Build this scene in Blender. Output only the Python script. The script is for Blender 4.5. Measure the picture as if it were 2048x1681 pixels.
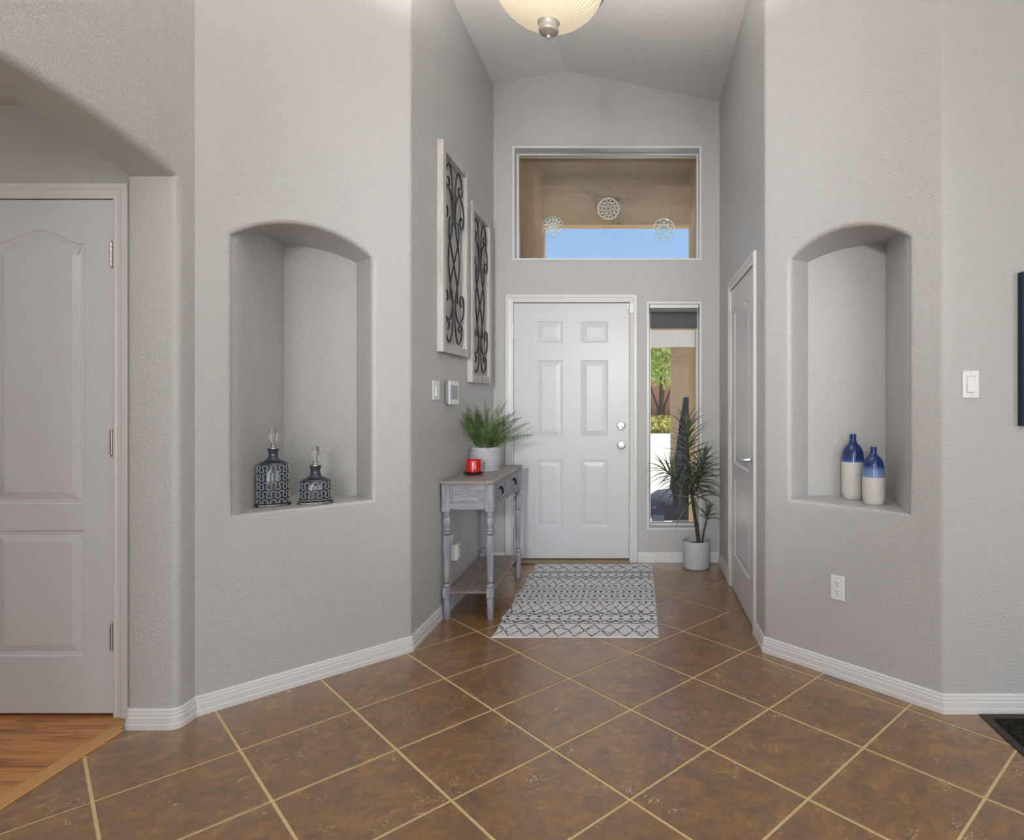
import bpy, bmesh, math, random
from mathutils import Vector, Matrix
from mathutils.geometry import tessellate_polygon

# ------------------------------------------------------------------ scene, camera, light
for o in list(bpy.data.objects):
    bpy.data.objects.remove(o)
S = bpy.context.scene
COL = S.collection
PI = math.pi
R = math.radians
random.seed(7)

S.view_settings.view_transform = 'Standard'
S.view_settings.look = 'None'
S.view_settings.gamma = 1.0
S.view_settings.use_curve_mapping = False
S.view_settings.exposure = 0.15
S.cycles.max_bounces = 7
S.cycles.diffuse_bounces = 3
S.cycles.glossy_bounces = 3
S.cycles.transmission_bounces = 7
S.cycles.caustics_refractive = False
S.cycles.caustics_reflective = False
S.cycles.use_adaptive_sampling = True
S.cycles.adaptive_threshold = 0.05

cd = bpy.data.cameras.new('camera')
cam = bpy.data.objects.new('camera', cd)
COL.objects.link(cam)
cam.location = (0, 0, 1.30)
cam.rotation_euler = (R(90), 0, 0)
cd.sensor_fit = 'HORIZONTAL'
cd.sensor_width = 36.0
cd.lens = 36.0 * 1221 / 2048
cd.shift_x = -(1276 - 1024) / 2048
cd.shift_y = -(840.5 - 800) / 2048
cd.clip_start = 0.05
cd.clip_end = 400
S.camera = cam

W = bpy.data.worlds.new('sky_world')
S.world = W
W.use_nodes = True
wn = W.node_tree
wn.nodes.clear()
sky = wn.nodes.new('ShaderNodeTexSky')
sky.sky_type = 'NISHITA'
sky.sun_disc = False
sky.sun_elevation = R(66)
sky.sun_rotation = R(14)
sky.altitude = 1600
sky.air_density = 1.0
sky.dust_density = 0.3
sky.ozone_density = 2.0
bg = wn.nodes.new('ShaderNodeBackground')
bg.inputs['Strength'].default_value = 0.134
wo = wn.nodes.new('ShaderNodeOutputWorld')
wn.links.new(sky.outputs[0], bg.inputs[0])
wn.links.new(bg.outputs[0], wo.inputs[0])


def lamp(name, kind, loc, energy, col, rot=(0, 0, 0), size=None, size_y=None, radius=None):
    d = bpy.data.lights.new(name, kind)
    d.energy = energy
    d.color = col
    if kind == 'AREA':
        d.shape = 'RECTANGLE'
        d.size = size
        d.size_y = size_y or size
    if radius is not None:
        d.shadow_soft_size = radius
    o = bpy.data.objects.new(name, d)
    COL.objects.link(o)
    o.location = loc
    o.rotation_euler = rot
    return o


SUN_DIR = Vector((math.sin(R(14)) * math.cos(R(66)), math.cos(R(14)) * math.cos(R(66)), math.sin(R(66))))
sun = lamp('sun', 'SUN', (0, 10, 20), 7.4, (1.0, 0.96, 0.90), SUN_DIR.to_track_quat('Z', 'Y').to_euler())
sun.data.angle = R(0.6)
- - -
Direction: Return the material exactly as given, apart from the pictures.

Output for this exercise:
Build this scene in Blender. Output only the Python script. The script is for Blender 4.5. Measure the picture as if it were 2048x1681 pixels.
import bpy, bmesh, math, random
from mathutils import Vector, Matrix
from mathutils.geometry import tessellate_polygon

# ------------------------------------------------------------------ scene, camera, light
for o in list(bpy.data.objects):
    bpy.data.objects.remove(o)
S = bpy.context.scene
COL = S.collection
PI = math.pi
R = math.radians
random.seed(7)

S.view_settings.view_transform = 'Standard'
S.view_settings.look = 'None'
S.view_settings.gamma = 1.0
S.view_settings.use_curve_mapping = False
S.view_settings.exposure = 0.15
S.cycles.max_bounces = 7
S.cycles.diffuse_bounces = 3
S.cycles.glossy_bounces = 3
S.cycles.transmission_bounces = 7
S.cycles.caustics_refractive = False
S.cycles.caustics_reflective = False
S.cycles.use_adaptive_sampling = True
S.cycles.adaptive_threshold = 0.05

cd = bpy.data.cameras.new('camera')
cam = bpy.data.objects.new('camera', cd)
COL.objects.link(cam)
cam.location = (0, 0, 1.30)
cam.rotation_euler = (R(90), 0, 0)
cd.sensor_fit = 'HORIZONTAL'
cd.sensor_width = 36.0
cd.lens = 36.0 * 1221 / 2048
cd.shift_x = -(1276 - 1024) / 2048
cd.shift_y = -(840.5 - 800) / 2048
cd.clip_start = 0.05
cd.clip_end = 400
S.camera = cam

W = bpy.data.worlds.new('sky_world')
S.world = W
W.use_nodes = True
wn = W.node_tree
wn.nodes.clear()
sky = wn.nodes.new('ShaderNodeTexSky')
sky.sky_type = 'NISHITA'
sky.sun_disc = False
sky.sun_elevation = R(66)
sky.sun_rotation = R(14)
sky.altitude = 1600
sky.air_density = 1.0
sky.dust_density = 0.3
sky.ozone_density = 2.0
bg = wn.nodes.new('ShaderNodeBackground')
bg.inputs['Strength'].default_value = 0.134
wo = wn.nodes.new('ShaderNodeOutputWorld')
wn.links.new(sky.outputs[0], bg.inputs[0])
wn.links.new(bg.outputs[0], wo.inputs[0])


def lamp(name, kind, loc, energy, col, rot=(0, 0, 0), size=None, size_y=None, radius=None):
    d = bpy.data.lights.new(name, kind)
    d.energy = energy
    d.color = col
    if kind == 'AREA':
        d.shape = 'RECTANGLE'
        d.size = size
        d.size_y = size_y or size
    if radius is not None:
        d.shadow_soft_size = radius
    o = bpy.data.objects.new(name, d)
    COL.objects.link(o)
    o.location = loc
    o.rotation_euler = rot
    return o


SUN_DIR = Vector((math.sin(R(14)) * math.cos(R(66)), math.cos(R(14)) * math.cos(R(66)), math.sin(R(66))))
sun = lamp('sun', 'SUN', (0, 10, 20), 7.4, (1.0, 0.96, 0.90), SUN_DIR.to_track_quat('Z', 'Y').to_euler())
sun.data.angle = R(0.6)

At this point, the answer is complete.